Text length is only one part of the equation. Visuals break up the text and make the page feel shorter.
A 1,500-word page with ten images, two videos, and several diagrams feels like a 500-word page. The images give the reader’s eyes a rest. They also provide additional information without adding to the word count.
A 500-word page with no images and no spacing feels like a 2,000-word page. The text is dense and difficult to scan.
Use screenshots to show the product in action. Use charts to show results. Use photos of real people to build trust. Use icons next to bullet points to make lists easier to process.
Avoid stock photos that do not add meaning. A generic image of a person smiling at a laptop does not help the visitor make a decision. It takes up space without providing value. That type of visual makes the page feel longer because the visitor has to scroll past it without gaining anything.
Several large-scale studies have analyzed landing page length across thousands of campaigns. The findings are consistent.
Short pages convert better for simple, low-commitment offers. Long pages convert better for complex, high-commitment offers.
One study from Unbounce analyzed over 70,000 landing pages. They found that the average conversion rate for pages with fewer than 300 words was around 10 percent higher than pages with 300 to 600 words. But for pages with more than 1,000 words, the conversion rate increased again, specifically for B2B and high-ticket B2C offers.
That U-shaped curve suggests that the worst length is the middle. A page with 400 to 700 words is often too long for simple offers and too short for complex ones. It commits to neither approach.
If you are going to write a short page, commit to it. Keep it under 300 words. Remove everything that is not absolutely necessary. If you are going to write a long page, commit to it. Go beyond 1,000 words and structure it properly.
Stop looking for a universal word count. Start looking at your specific offer and audience.
Ask yourself these four questions before you write a single word.
What is the price or commitment level? Low price means short page. High price means long page.
Where is the traffic coming from? Cold traffic needs education. Long page. Warm traffic needs a reminder. Short page.
How many objections does the visitor have? One or two objections. Short page with a quick handling section. Five or more. Long page with a dedicated FAQ.
How unique is your offer? If you are the only provider in your space, the page can be shorter because the visitor has fewer alternatives. If the market is crowded, you need a longer page to differentiate yourself.
Once you answer these questions, you will know which direction to go. From there, the only reliable way to confirm your choice is A/B testing.
Testing is the only way to know for sure what works for your specific audience.
Run an A/B test with two versions of the same landing page. One version is your short page. The other is a long version with all the extra sections. Split your traffic evenly. Measure conversions, not just clicks.
If the short page wins, keep it short. If the long page wins, keep it long. If the difference is small, choose the shorter version because it requires less maintenance and loads faster.

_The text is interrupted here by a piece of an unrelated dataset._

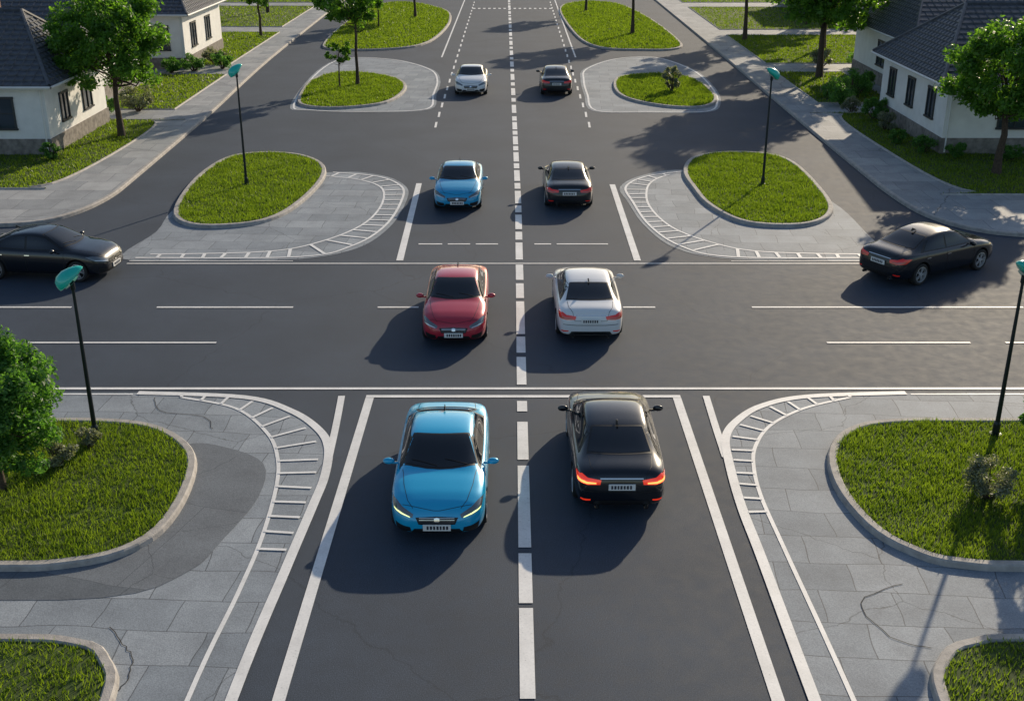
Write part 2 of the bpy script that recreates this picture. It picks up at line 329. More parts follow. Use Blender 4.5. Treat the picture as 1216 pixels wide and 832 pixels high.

Do not test a medium-length page against a long page. The middle is rarely the answer. Test the extremes and see which one performs better.
The length of your landing page should match the size of the decision your visitor needs to make.
If the decision is small, keep the page small. If the decision is large, give the visitor the information they need to make it with confidence.
Do not write a long page because you think more words mean more convincing. More words without structure or purpose will only hurt your conversion rate. Write only what is necessary. Remove everything else.
Your landing page is done when you cannot remove another word without hurting the visitor’s ability to understand the offer and take action.